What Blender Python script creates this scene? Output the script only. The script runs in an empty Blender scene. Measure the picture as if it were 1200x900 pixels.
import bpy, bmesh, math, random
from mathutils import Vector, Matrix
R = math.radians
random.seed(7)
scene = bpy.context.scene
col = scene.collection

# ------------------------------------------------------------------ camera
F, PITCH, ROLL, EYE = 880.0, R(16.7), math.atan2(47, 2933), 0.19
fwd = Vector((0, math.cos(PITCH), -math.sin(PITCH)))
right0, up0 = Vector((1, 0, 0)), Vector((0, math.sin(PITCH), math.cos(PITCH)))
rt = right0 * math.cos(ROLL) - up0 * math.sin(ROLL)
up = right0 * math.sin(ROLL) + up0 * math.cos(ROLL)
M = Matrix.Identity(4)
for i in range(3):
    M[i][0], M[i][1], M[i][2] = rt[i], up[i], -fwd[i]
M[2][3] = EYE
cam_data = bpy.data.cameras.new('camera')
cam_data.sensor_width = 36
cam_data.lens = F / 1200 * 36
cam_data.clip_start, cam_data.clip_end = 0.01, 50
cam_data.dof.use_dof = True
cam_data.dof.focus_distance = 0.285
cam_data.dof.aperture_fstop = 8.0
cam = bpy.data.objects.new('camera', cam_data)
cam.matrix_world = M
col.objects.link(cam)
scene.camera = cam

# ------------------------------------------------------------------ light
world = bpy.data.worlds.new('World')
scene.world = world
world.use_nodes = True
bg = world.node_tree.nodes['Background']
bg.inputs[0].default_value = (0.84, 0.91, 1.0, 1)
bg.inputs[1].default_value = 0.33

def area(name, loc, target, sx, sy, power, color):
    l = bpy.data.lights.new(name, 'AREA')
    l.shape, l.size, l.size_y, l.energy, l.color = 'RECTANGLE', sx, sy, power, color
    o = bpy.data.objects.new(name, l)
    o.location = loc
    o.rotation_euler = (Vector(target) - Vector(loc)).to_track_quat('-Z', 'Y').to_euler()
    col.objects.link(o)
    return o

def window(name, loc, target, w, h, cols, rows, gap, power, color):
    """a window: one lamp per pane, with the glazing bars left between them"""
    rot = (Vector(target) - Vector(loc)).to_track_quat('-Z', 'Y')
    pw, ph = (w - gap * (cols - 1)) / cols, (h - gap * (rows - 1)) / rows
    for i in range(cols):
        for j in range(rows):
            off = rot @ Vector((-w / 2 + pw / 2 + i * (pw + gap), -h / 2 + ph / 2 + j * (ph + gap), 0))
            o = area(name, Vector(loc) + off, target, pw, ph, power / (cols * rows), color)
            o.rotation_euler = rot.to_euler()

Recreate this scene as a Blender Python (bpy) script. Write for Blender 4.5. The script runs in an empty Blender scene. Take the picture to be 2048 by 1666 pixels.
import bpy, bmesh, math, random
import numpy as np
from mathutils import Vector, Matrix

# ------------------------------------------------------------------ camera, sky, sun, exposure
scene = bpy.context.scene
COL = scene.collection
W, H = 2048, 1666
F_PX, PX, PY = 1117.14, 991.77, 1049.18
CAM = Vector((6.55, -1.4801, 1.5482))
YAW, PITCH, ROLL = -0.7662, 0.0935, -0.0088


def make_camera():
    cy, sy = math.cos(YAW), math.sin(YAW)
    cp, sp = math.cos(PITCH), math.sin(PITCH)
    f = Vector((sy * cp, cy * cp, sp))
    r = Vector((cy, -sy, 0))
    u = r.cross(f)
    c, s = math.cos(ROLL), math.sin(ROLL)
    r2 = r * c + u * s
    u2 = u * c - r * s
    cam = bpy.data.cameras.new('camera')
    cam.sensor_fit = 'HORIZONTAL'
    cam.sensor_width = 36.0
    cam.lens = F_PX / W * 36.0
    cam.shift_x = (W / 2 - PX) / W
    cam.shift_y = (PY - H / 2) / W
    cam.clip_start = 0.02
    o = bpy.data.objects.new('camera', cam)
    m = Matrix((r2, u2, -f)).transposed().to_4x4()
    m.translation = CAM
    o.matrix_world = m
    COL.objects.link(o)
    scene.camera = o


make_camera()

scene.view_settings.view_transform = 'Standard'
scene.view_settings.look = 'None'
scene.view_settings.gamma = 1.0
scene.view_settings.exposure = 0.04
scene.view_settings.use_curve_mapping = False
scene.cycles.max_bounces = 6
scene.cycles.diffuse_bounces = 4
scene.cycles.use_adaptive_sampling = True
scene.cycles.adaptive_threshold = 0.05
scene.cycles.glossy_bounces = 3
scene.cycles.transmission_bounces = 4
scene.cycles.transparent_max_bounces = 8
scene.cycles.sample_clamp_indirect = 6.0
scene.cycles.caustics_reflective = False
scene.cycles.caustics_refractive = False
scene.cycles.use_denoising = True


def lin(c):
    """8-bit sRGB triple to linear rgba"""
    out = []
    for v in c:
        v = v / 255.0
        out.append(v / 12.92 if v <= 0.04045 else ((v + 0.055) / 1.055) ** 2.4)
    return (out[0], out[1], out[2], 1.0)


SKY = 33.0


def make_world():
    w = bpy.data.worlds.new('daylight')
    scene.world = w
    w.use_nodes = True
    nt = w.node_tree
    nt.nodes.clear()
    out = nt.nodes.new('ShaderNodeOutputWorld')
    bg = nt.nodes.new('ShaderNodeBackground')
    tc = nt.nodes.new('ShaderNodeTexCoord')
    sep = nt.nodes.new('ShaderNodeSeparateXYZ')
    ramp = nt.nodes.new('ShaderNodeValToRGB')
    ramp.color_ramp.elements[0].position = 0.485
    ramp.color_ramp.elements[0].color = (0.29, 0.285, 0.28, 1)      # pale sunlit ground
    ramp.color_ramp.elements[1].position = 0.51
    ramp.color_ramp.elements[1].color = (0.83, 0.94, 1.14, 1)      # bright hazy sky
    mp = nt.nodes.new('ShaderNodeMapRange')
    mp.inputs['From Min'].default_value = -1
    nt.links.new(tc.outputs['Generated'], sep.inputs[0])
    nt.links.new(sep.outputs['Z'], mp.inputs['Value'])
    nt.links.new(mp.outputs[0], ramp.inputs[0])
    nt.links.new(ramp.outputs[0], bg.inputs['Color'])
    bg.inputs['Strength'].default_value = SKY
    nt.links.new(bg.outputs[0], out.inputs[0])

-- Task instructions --
Write out again only the lines from the line containing "Recreate this scene" through the line containing "YAW, PITCH, ROLL = -0.7662, 0.0935, -0.0088", both included, exactly as they are.

-- Exercise solution --
Recreate this scene as a Blender Python (bpy) script. Write for Blender 4.5. The script runs in an empty Blender scene. Take the picture to be 2048 by 1666 pixels.
import bpy, bmesh, math, random
import numpy as np
from mathutils import Vector, Matrix

# ------------------------------------------------------------------ camera, sky, sun, exposure
scene = bpy.context.scene
COL = scene.collection
W, H = 2048, 1666
F_PX, PX, PY = 1117.14, 991.77, 1049.18
CAM = Vector((6.55, -1.4801, 1.5482))
YAW, PITCH, ROLL = -0.7662, 0.0935, -0.0088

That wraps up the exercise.